Equinix, a digital infrastructure company, has announced an expanded relationship with Southern Cross Cables (Southern Cross) to provide a key US-based interconnectivity access point for the Southern Cross NEXT (SX NEXT) submarine cable system. SX NEXT will leverage Equinix’s next-generation cable landing station (CLS) architecture, enabling rapid provisioning and cost savings for the cable network provider.
Today, 99% of intercontinental telecommunications traffic is transmitted via submarine fibre-optic cables, with less than 1% of the remaining traffic carried through satellite systems. As demand continues to increase for a low-latency digital economy, Equinix and Southern Cross are committed to maintaining low-carbon footprints of subsea cables by designing for sustainability and embracing shared metrics, as recommended by Sustainability Subsea Networks.
The SX NEXT cable offers the lowest latency path from Australia and New Zealand to Los Angeles in the US, connecting to Equinix’s LA4 Los Angeles International Business Exchange (IBX) data centre. Southern Cross has had a long-term relationship with Equinix due to its global presence, expertise in providing state-of-the-art subsea infrastructure and its access to dense, rich ecosystems of networks, clouds, financial and IT service providers.
The SX NEXT cable enhances network performance across industries in the region and boosts the aggregate capacity of Southern Cross’ existing Trans-Pacific ecosystem by approximately 500%. Southern Cross also utilises Platform Equinix to provide critical on-ramps to the Southern Cross network ecosystem at SY1 and SY5 Sydney data centres, as well as SV1 and SV8 in Silicon Valley and LA1 in Los Angeles.
With the release of 400GbE (Layer 1 and 2) capability on the Southern Cross network in early 2023, customers can now take advantage of the lowest latency, secure 400G data centre inter-connections between key Equinix facilities in Sydney, Australia and the US West Coast.

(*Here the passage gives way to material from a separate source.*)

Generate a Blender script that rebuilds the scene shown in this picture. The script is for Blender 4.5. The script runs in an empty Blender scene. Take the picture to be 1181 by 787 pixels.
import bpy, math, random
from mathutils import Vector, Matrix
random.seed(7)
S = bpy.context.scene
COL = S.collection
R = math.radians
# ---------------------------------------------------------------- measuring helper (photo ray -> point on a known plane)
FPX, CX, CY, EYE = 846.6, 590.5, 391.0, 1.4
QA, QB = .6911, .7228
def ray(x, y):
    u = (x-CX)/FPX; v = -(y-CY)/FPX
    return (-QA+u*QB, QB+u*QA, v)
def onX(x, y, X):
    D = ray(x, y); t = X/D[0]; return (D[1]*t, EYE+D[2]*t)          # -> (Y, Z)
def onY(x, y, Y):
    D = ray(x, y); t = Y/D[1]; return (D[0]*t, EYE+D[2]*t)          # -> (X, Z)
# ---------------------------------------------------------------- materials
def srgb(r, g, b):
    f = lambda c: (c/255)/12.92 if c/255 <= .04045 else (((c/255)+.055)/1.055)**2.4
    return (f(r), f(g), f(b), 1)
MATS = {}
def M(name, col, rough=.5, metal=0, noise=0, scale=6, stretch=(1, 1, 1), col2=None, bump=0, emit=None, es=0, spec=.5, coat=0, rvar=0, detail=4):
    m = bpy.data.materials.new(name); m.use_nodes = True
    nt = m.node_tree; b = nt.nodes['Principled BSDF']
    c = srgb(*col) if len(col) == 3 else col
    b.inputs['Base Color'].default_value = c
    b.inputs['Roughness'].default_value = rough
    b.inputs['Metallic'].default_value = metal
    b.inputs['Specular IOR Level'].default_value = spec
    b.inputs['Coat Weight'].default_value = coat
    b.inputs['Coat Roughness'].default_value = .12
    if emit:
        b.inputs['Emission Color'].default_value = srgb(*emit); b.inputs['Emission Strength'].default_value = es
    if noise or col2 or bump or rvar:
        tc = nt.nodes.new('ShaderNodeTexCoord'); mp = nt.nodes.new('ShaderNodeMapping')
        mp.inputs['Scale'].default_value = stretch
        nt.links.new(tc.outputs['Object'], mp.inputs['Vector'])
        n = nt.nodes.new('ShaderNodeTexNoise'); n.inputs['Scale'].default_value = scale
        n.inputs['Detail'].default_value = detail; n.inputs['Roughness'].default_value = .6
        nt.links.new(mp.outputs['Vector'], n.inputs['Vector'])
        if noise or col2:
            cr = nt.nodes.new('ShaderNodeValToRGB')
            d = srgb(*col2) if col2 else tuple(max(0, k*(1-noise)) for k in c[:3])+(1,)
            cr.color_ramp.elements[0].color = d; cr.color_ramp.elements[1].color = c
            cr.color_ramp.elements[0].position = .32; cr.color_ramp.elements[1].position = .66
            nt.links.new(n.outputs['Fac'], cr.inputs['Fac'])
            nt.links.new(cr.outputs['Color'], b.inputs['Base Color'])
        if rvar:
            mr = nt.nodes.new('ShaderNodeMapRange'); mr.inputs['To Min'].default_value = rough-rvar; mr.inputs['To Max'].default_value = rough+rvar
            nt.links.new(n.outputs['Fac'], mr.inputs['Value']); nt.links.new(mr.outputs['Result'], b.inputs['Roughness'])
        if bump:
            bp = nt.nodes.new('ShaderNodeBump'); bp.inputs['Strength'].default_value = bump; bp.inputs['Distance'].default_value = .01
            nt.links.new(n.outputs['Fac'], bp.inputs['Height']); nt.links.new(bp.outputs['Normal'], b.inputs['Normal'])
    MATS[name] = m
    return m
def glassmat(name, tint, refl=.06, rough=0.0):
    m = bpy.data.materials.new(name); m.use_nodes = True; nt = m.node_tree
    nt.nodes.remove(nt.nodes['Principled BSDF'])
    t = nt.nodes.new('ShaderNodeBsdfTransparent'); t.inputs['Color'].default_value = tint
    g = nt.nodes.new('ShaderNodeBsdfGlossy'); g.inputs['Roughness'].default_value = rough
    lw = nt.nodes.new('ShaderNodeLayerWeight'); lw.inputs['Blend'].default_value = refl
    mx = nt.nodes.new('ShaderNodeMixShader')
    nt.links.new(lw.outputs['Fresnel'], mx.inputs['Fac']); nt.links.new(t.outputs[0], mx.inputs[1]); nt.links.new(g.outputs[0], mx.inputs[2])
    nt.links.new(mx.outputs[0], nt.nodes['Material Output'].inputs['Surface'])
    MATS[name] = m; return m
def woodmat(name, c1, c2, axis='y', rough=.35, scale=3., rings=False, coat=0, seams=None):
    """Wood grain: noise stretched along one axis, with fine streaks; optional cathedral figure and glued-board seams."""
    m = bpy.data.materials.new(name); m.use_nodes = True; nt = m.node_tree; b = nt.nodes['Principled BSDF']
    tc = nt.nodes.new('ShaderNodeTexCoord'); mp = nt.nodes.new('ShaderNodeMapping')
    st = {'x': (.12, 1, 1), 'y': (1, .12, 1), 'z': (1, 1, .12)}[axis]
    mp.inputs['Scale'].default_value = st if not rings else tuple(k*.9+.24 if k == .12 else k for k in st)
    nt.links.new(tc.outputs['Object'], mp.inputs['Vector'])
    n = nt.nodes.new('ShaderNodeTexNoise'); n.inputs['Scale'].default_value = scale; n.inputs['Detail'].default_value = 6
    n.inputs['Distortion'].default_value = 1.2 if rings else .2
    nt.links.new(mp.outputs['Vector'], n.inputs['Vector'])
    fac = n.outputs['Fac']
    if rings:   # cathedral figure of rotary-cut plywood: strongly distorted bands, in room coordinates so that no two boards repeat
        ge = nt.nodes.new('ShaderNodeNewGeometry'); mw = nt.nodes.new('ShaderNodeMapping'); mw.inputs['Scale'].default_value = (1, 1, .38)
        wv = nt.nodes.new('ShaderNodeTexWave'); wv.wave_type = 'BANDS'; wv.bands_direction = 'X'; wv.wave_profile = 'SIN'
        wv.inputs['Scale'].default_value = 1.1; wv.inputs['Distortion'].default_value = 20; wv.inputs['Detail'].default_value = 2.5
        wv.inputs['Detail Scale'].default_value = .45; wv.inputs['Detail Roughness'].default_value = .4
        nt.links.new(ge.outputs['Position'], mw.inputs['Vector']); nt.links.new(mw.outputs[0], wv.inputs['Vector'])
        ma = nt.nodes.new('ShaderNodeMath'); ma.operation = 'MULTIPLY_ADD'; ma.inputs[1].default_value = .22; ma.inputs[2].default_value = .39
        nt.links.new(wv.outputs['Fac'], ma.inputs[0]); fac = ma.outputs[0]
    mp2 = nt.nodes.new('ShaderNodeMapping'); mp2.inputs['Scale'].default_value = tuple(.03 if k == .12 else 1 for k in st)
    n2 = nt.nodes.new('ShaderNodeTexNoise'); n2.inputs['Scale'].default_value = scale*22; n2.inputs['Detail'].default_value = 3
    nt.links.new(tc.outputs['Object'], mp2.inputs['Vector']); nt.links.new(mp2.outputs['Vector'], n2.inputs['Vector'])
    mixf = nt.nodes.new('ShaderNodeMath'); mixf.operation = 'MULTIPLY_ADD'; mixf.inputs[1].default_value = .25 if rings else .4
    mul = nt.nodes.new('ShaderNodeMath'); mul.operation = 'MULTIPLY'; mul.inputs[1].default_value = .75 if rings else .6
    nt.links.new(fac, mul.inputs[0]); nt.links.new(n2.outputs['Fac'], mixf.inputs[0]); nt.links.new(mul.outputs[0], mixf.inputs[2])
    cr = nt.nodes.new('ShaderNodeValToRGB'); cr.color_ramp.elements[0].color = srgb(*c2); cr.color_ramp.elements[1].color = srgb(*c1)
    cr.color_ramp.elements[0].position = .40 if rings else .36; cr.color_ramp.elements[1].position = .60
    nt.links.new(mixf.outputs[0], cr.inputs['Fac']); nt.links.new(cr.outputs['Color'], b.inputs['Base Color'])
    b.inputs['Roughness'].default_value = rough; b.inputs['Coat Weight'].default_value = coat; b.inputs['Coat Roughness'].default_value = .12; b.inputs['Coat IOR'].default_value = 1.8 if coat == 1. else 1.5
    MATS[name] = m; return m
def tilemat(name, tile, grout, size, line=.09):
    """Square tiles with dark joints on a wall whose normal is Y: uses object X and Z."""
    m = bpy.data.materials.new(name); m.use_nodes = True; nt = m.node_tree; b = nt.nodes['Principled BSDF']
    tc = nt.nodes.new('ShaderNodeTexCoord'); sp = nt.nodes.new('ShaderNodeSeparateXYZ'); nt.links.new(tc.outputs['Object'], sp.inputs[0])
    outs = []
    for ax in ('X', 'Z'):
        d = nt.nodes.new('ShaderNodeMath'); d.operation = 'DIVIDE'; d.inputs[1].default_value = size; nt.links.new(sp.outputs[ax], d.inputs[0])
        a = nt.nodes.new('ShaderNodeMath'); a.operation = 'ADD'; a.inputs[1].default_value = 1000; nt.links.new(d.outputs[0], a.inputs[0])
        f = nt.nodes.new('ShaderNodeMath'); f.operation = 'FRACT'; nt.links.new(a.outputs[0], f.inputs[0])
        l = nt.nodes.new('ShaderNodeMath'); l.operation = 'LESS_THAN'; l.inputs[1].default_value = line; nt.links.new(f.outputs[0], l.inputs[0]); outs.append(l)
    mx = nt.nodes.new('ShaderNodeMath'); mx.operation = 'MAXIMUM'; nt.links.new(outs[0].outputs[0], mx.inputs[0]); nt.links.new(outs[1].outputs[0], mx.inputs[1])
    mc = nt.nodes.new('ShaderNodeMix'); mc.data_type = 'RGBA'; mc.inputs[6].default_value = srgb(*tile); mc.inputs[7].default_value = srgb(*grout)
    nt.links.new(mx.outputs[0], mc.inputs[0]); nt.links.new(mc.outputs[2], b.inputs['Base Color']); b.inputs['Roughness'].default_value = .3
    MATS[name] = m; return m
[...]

The subsea cable momentum has continued worldwide as Digital Transformation remains a global priority for enterprises. Equinix’s footprint of 250 IBX and xScale data centres in 71 global markets across 32 countries provides the metro Edge Points-of-Presence (PoPs) required to deliver low-latency interconnection for transporting increasing volumes of internet traffic. At Equinix, subsea cable owners and operators can deploy cable landing stations that open gateways between continents and interconnect businesses around the world.
The need for additional capacity between Australia and the US is driven by increased demand for cloud services, content, digital media and e-commerce capabilities, a sign of the growing maturity of the Australian digital economy. Content providers are the primary trans-Pacific bandwidth consumers, accounting for almost 78% of bandwidth in 2022. Their increasing demand only began in 2015; prior to that, internet backbone providers held the largest share of the market. Since then, the demand gap between the two has continued to widen as content providers have maintained their rapid growth over the years.